#### SOURCE MATERIAL

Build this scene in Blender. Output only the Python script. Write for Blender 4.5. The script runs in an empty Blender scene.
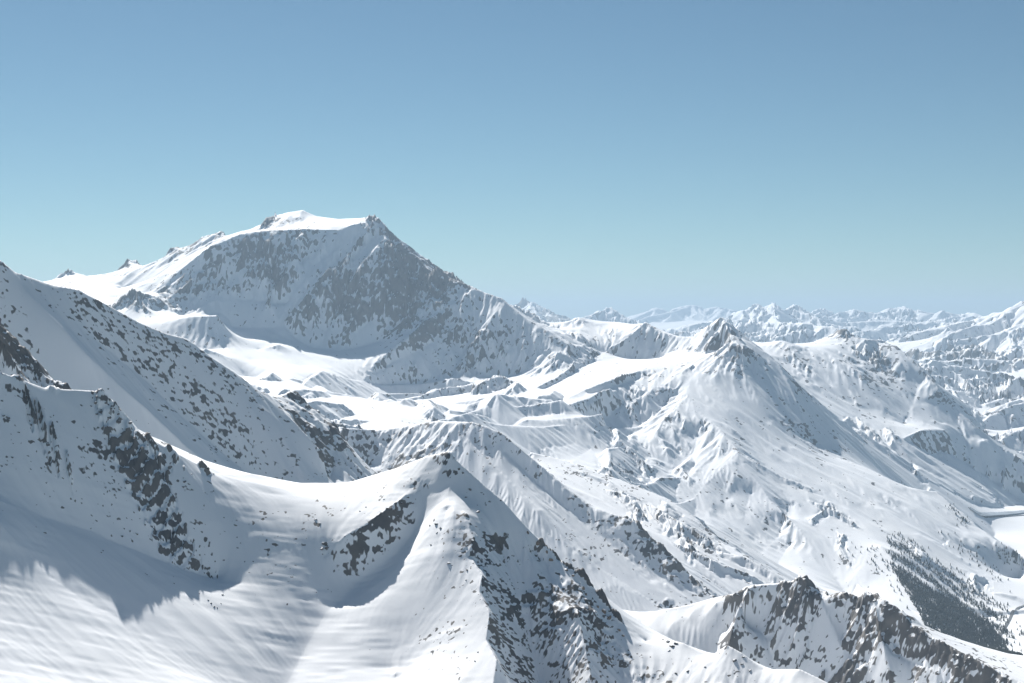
import bpy, math, random, time
import numpy as np
random.seed(7)
T0 = time.time()
# ------------------------------------------------------------------ camera, sky, sun, exposure
SC = bpy.context.scene
COL = SC.collection
F_PX, W, H, HORIZON = 1407.0, 1024.0, 683.0, 318.0
ZC = 3300.0                                   # the viewpoint is a summit at 3300 m
PITCH = math.atan((H / 2 - HORIZON) / F_PX)   # looking slightly down
cam = bpy.data.cameras.new('camera')
cam.sensor_width = 36.0
cam.lens = 36.0 * F_PX / W
cam.clip_start, cam.clip_end = 5.0, 300000.0
cam_ob = bpy.data.objects.new('camera', cam)
cam_ob.location = (0, 0, ZC)
cam_ob.rotation_euler = (math.pi / 2 - PITCH, 0, 0)
COL.objects.link(cam_ob)
SC.camera = cam_ob

SUN_AZ, SUN_EL = math.radians(-20.0), math.radians(36.3)   # azimuth from the viewing direction, + to the right
world = bpy.data.worlds.new('World')
SC.world = world
world.use_nodes = True
wn = world.node_tree
for n in list(wn.nodes): wn.nodes.remove(n)
sky = wn.nodes.new('ShaderNodeTexSky')
sky.sky_type = 'NISHITA'
sky.sun_disc = False
sky.sun_elevation = SUN_EL
sky.sun_rotation = SUN_AZ
sky.altitude = 2500.0
sky.air_density, sky.dust_density, sky.ozone_density = 1.0, 0.3, 1.2
bg = wn.nodes.new('ShaderNodeBackground')
bg.inputs['Strength'].default_value = 0.05
wo = wn.nodes.new('ShaderNodeOutputWorld')
tint = wn.nodes.new('ShaderNodeMixRGB')
tint.blend_type = 'MULTIPLY'
tint.inputs['Fac'].default_value = 1.0
tint.inputs['Color2'].default_value = (.57, .735, .725, 1)
wn.links.new(sky.outputs[0], tint.inputs['Color1'])
wn.links.new(tint.outputs[0], bg.inputs['Color'])
wn.links.new(bg.outputs[0], wo.inputs['Surface'])

sl = bpy.data.lights.new('sun', 'SUN')
sl.energy, sl.angle, sl.color = 5.0, math.radians(0.53), (1.0, 0.965, 0.92)
so = bpy.data.objects.new('sun', sl)
so.location = (0, 0, ZC + 3000)
so.rotation_euler = (math.pi / 2 - SUN_EL, 0, math.pi - SUN_AZ)
COL.objects.link(so)

SC.view_settings.view_transform = 'Standard'
SC.view_settings.look = 'None'
SC.view_settings.gamma = 1.0
SC.view_settings.use_curve_mapping = False
SC.view_settings.exposure = 0.80
SC.cycles.use_denoising = True
SC.cycles.max_bounces = 4
SC.cycles.diffuse_bounces = 3
SC.cycles.volume_bounces = 0

# ------------------------------------------------------------------ helpers
def ray(px, py):
    """azimuth (from +y, to the right) and tangent of elevation of the line of sight through a photograph point"""
    cx, cy = (np.asarray(px, float) - W / 2) / F_PX, (H / 2 - np.asarray(py, float)) / F_PX
    x, y, z = cx, math.cos(PITCH) + cy * math.sin(PITCH), cy * math.cos(PITCH) - math.sin(PITCH)
    return np.arctan2(x, y), z / np.hypot(x, y)

def mark(o, kind=None, label=None, cat=None, group=None):
    if kind: o['kind'] = kind
    if label: o['label'] = label
    if cat: o['category'] = cat
    if group: o['group'] = group
    return o

# ------------------------------------------------------------------ the relief: crest and valley lines (x, y, metres away)
# each line: owner, roughness, rockiness, points
LINES = []
def L(owner, ro, rk, pts):
    LINES.append((owner, ro, rk, [tuple(float(v) for v in p.split(',')) for p in pts.split()]))
# near slope and peak
L('near_slope',.30,.10,'-260,330,1400 -120,365,1440 0,372,1450 44,388,1470 94,391,1500 123,424,1490 176,453,1500 217,474,1520 252,474,1560 300,483,1600')
L('near_slope',.25,.0,'-260,420,1350 -120,460,1330 0,523,1285 49,576,1258 80,598,1250 117,618,1245 146,652,1215 185,681,1190 230,720,1150')
L('near_slope',.25,.05,'-120,480,1330 0,500,1326 49,520,1346 94,533,1362 130,550,1368 170,565,1384 217,582,1400')
L('near_slope',.2,.0,'425,500,1490 415,535,1462 395,560,1440 360,585,1420 325,615,1364 300,660,1302 285,690,1257 270,760,1172')
L('near_slope',.25,.0,'-300,700,1020 0,760,960 150,780,985 300,820,1120')
L('near_peak',.30,.1,'300,483,1600 347,483,1600 396,468,1570 426,456,1540 449,451,1520 461,465,1505 502,500,1475 531,532,1450 563,563,1430 582,574,1420 600,597,1405 618,618,1390 646,642,1380 670,640,1375 683,643,1365 709,657,1350 727,645,1345 742,653,1335 763,670,1320 781,669,1315 800,669,1305 830,684,1290 900,720,1270 1100,820,1200')
L('near_peak',.25,.5,'414,487,1510 395,502,1480 375,518,1457 345,535,1444 324,558,1432')
L('near_peak',.3,.3,'464,512,1438 474,541,1396 470,556,1382 482,575,1350 479,592,1327 490,612,1298 486,640,1264 497,660,1232 492,690,1196 500,760,1125')
L('near_peak',.1,.05,'447,500,1452 436,545,1396 420,590,1358 405,640,1318 395,690,1272')
L('near_peak',.6,.35,'500,545,1428 520,600,1378 540,683,1310 548,760,1240')
L('near_peak',.7,.39,'535,552,1436 546,569,1418 560,591,1388 578,613,1352 590,671,1290 596,720,1240')
L('near_peak',.6,.38,'600,640,1352 625,683,1310 640,760,1240')
L('near_peak',.5,.35,'720,683,1300 760,720,1270')
L('near_slope',.2,.0,'-500,500,690 0,760,690 512,830,690 1024,860,690 1400,860,690')
# rocky crest at the left edge
L('rocky_crest',.9,.62,'-200,250,1760 -100,290,1750 0,326,1750 20,340,1745 35,358,1740 50,378,1735 67,387,1730 90,410,1715')
L('rocky_crest',.5,.3,'-200,380,1640 -100,395,1640 0,400,1650 60,415,1660')
# left ridge
L('left_ridge',.10,.17,'-260,160,2400 -120,215,2450 0,260,2500 15,272,2510 53,285,2540 79,290,2560 111,307,2600 138,322,2630 164,333,2660 187,339,2700 211,357,2720 234,372,2740 258,390,2760 268,394,2770 290,418,2730 323,453,2690')
L('left_ridge',.4,.34,'268,396,2800 280,397,2900 291,391,2950 303,399,2945 314,409,2940 338,425,2920 337,445,2850 333,470,2780 326,492,2700')
L('left_ridge',.12,.0,'20,276,2510 26,290,2485 60,325,2450 90,357,2422 117,383,2428 150,412,2428 185,445,2428 217,470,2446 245,500,2440')
L('left_ridge',.2,.08,'90,335,2497 150,385,2537 190,425,2536 230,460,2562 262,485,2586 280,515,2545')
L('left_ridge',.1,.03,'-150,430,2200 0,430,2300 60,425,2345 110,430,2345 160,480,2365 220,515,2385')
L('left_ridge',.2,.2,'300,515,2480 330,515,2560')
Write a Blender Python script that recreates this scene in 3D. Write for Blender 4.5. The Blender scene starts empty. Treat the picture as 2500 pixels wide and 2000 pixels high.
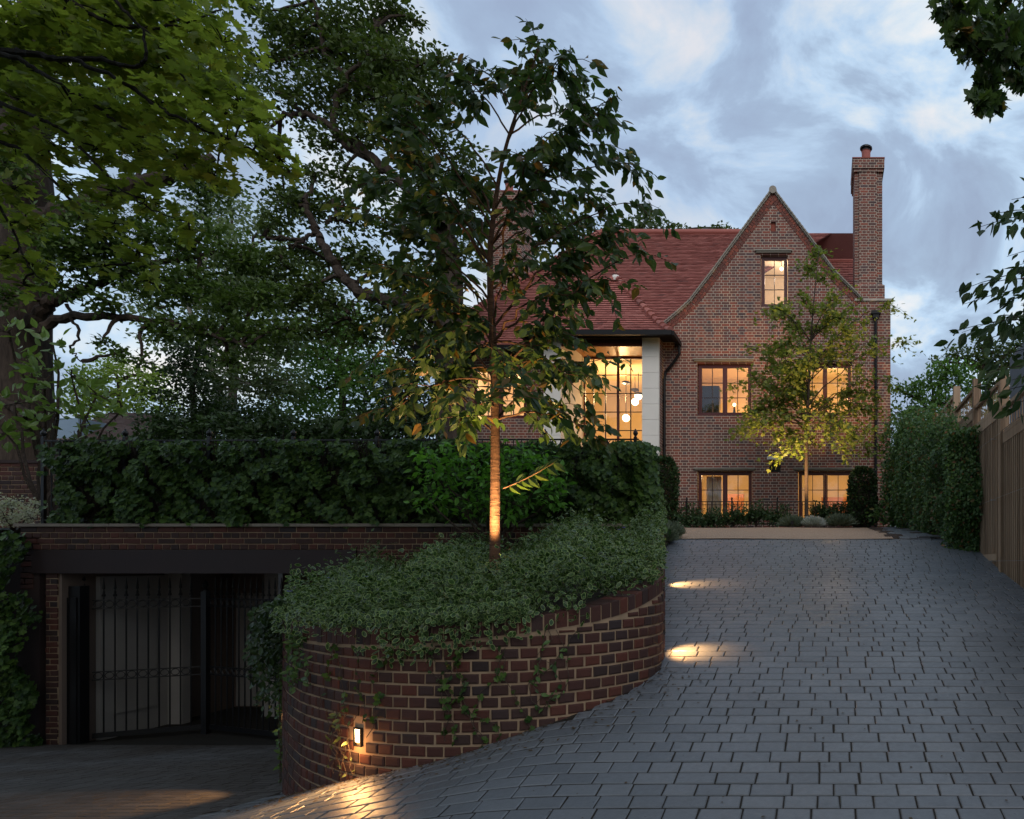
import bpy, math, random
import numpy as np
from mathutils import Vector
R_ = random.Random(7); rg = np.random.default_rng(11)
F, CX, CY = 1500.0, 1738.0, 1186.0          # focal length and vanishing point of the lens, in picture units
def W(x, y, Y): return np.array([(x-CX)/F*Y, Y, (CY-y)/F*Y])
sc = bpy.context.scene
COL = sc.collection
for f in (0,):
    w = bpy.data.worlds.new("World"); sc.world = w; w.use_nodes = True

# ------------------------------------------------------------------ mesh helper
class M:
    def __init__(s): s.v=[]; s.f=[]; s.t=[]; s.e=[]; s.n=0
    def add(s, v, f, t=0.5, e=0.0):
        v=np.asarray(v,float).reshape(-1,3); k=len(v)
        s.v.append(v)
        if isinstance(f,np.ndarray): s.f.append(f+s.n)
        else:
            for q in f: s.f.append(np.array([q])+s.n)
        s.t.append(np.broadcast_to(np.asarray(t,float),(k,)).copy()); s.e.append(np.broadcast_to(np.asarray(e,float),(k,)).copy())
        s.n+=k; return s
    def box(s,x0,x1,y0,y1,z0,z1,t=0.5):
        v=[(x,y,z) for z in (z0,z1) for y in (y0,y1) for x in (x0,x1)]
        return s.add(v,np.array([[0,2,3,1],[4,5,7,6],[0,1,5,4],[2,6,7,3],[0,4,6,2],[1,3,7,5]]),t)
    def bar(s,a,b,wd,hg,t=0.5,up=(0,0,1)):
        a=np.array(a,float); b=np.array(b,float); d=b-a; d/=np.linalg.norm(d)
        up=np.array(up,float)
        if abs(d@up)>.95: up=np.array((0,1,0.))
        x=np.cross(d,up); x/=np.linalg.norm(x); u=np.cross(x,d)
        v=[p+x*i*wd/2+u*j*hg/2 for p in (a,b) for i,j in ((-1,-1),(1,-1),(1,1),(-1,1))]
        return s.add(v,np.array([[0,3,2,1],[4,5,6,7],[0,1,5,4],[1,2,6,5],[2,3,7,6],[3,0,4,7]]),t)
    def quad(s,a,b,c,d,t=0.5): return s.add([a,b,c,d],np.array([[0,1,2,3]]),t)
    def tube(s,pts,rad,seg=6,t=0.5,caps=True):
        pts=np.array(pts,float); n=len(pts)
        rad=np.broadcast_to(np.asarray(rad,float),(n,))
        d=np.gradient(pts,axis=0); d/=np.linalg.norm(d,axis=1)[:,None]+1e-9
        up=np.array((0.13,1,0.21)); 
        x=np.cross(d,up); x/=np.linalg.norm(x,axis=1)[:,None]+1e-9; u=np.cross(x,d)
        a=np.linspace(0,2*math.pi,seg,endpoint=False)
        v=pts[:,None]+rad[:,None,None]*(x[:,None]*np.cos(a)[None,:,None]+u[:,None]*np.sin(a)[None,:,None])
        i=np.arange(n-1)[:,None]*seg; j=np.arange(seg)[None]; k=(j+1)%seg
        f=np.stack([i+j,i+k,i+seg+k,i+seg+j],-1).reshape(-1,4)
        s.add(v.reshape(-1,3),f,t)
        if caps:
            s.add(v[-1],[list(range(seg))],t); s.add(v[0],[list(range(seg))[::-1]],t)
        return s
    def lathe(s,c,prof,seg=16,t=0.5):
        c=np.array(c,float)
        a=np.linspace(0,2*math.pi,seg,endpoint=False)
        v=np.array([[c[0]+r*math.cos(q),c[1]+r*math.sin(q),c[2]+z] for r,z in prof for q in a])
        i=np.arange(len(prof)-1)[:,None]*seg; j=np.arange(seg)[None]; k=(j+1)%seg
        return s.add(v,np.stack([i+j,i+k,i+seg+k,i+seg+j],-1).reshape(-1,4),t)
    def build(s,name,mat,parent=None,smooth=False):
        if not s.v: return None
        v=np.concatenate(s.v)
        if parent is not None: v=v-np.array(parent['_o'])
        tot=np.concatenate([np.full(len(f),f.shape[1]) for f in s.f]); idx=np.concatenate([f.ravel() for f in s.f])
        me=bpy.data.meshes.new(name); me.vertices.add(len(v)); me.vertices.foreach_set('co',v.ravel())
        me.loops.add(len(idx)); me.loops.foreach_set('vertex_index',idx.astype(np.int32))
        me.polygons.add(len(tot)); st=np.concatenate([[0],np.cumsum(tot)[:-1]])
        me.polygons.foreach_set('loop_start',st.astype(np.int32))
        try: me.polygons.foreach_set('loop_total',tot.astype(np.int32))
        except Exception: pass
        me.update(calc_edges=True)
        for nm,ar in (('tint',s.t),('edge',s.e)):
            at=me.attributes.new(nm,'FLOAT','POINT'); at.data.foreach_set('value',np.concatenate(ar).astype(np.float32))
        me.polygons.foreach_set('use_smooth',np.full(len(tot),bool(smooth)))
        me.materials.append(mat)
        o=bpy.data.objects.new(name,me); COL.objects.link(o)
        if parent is not None: o.parent=parent
        return o
def tag(o,label,cat,group=None,kind=None):
    if label: o['label']=label
    if cat: o['category']=cat
    if group: o['group']=group
    if kind: o['kind']=kind
    return o
THINGS=[]
def thing(name,label,cat,loc,group=None):
    o=bpy.data.objects.new(name,None); COL.objects.link(o); o.location=loc; o['_o']=[float(q) for q in loc]
    o.empty_display_size=.1; THINGS.append(o)
    return tag(o,label,cat,group)
def lab(o,l): o['label']=l; return o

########

REQUIREMENT =>
Every line from the start of the listing above through the line with "SC.camera = cam_ob" should be repeated exactly; skip the pictures and add nothing else.

RESPONSE =>
Build this scene in Blender. Output only the Python script. Write for Blender 4.5. The script runs in an empty Blender scene.
import bpy, math, random, time
import numpy as np
random.seed(7)
T0 = time.time()
# ------------------------------------------------------------------ camera, sky, sun, exposure
SC = bpy.context.scene
COL = SC.collection
F_PX, W, H, HORIZON = 1407.0, 1024.0, 683.0, 318.0
ZC = 3300.0                                   # the viewpoint is a summit at 3300 m
PITCH = math.atan((H / 2 - HORIZON) / F_PX)   # looking slightly down
cam = bpy.data.cameras.new('camera')
cam.sensor_width = 36.0
cam.lens = 36.0 * F_PX / W
cam.clip_start, cam.clip_end = 5.0, 300000.0
cam_ob = bpy.data.objects.new('camera', cam)
cam_ob.location = (0, 0, ZC)
cam_ob.rotation_euler = (math.pi / 2 - PITCH, 0, 0)
COL.objects.link(cam_ob)
SC.camera = cam_ob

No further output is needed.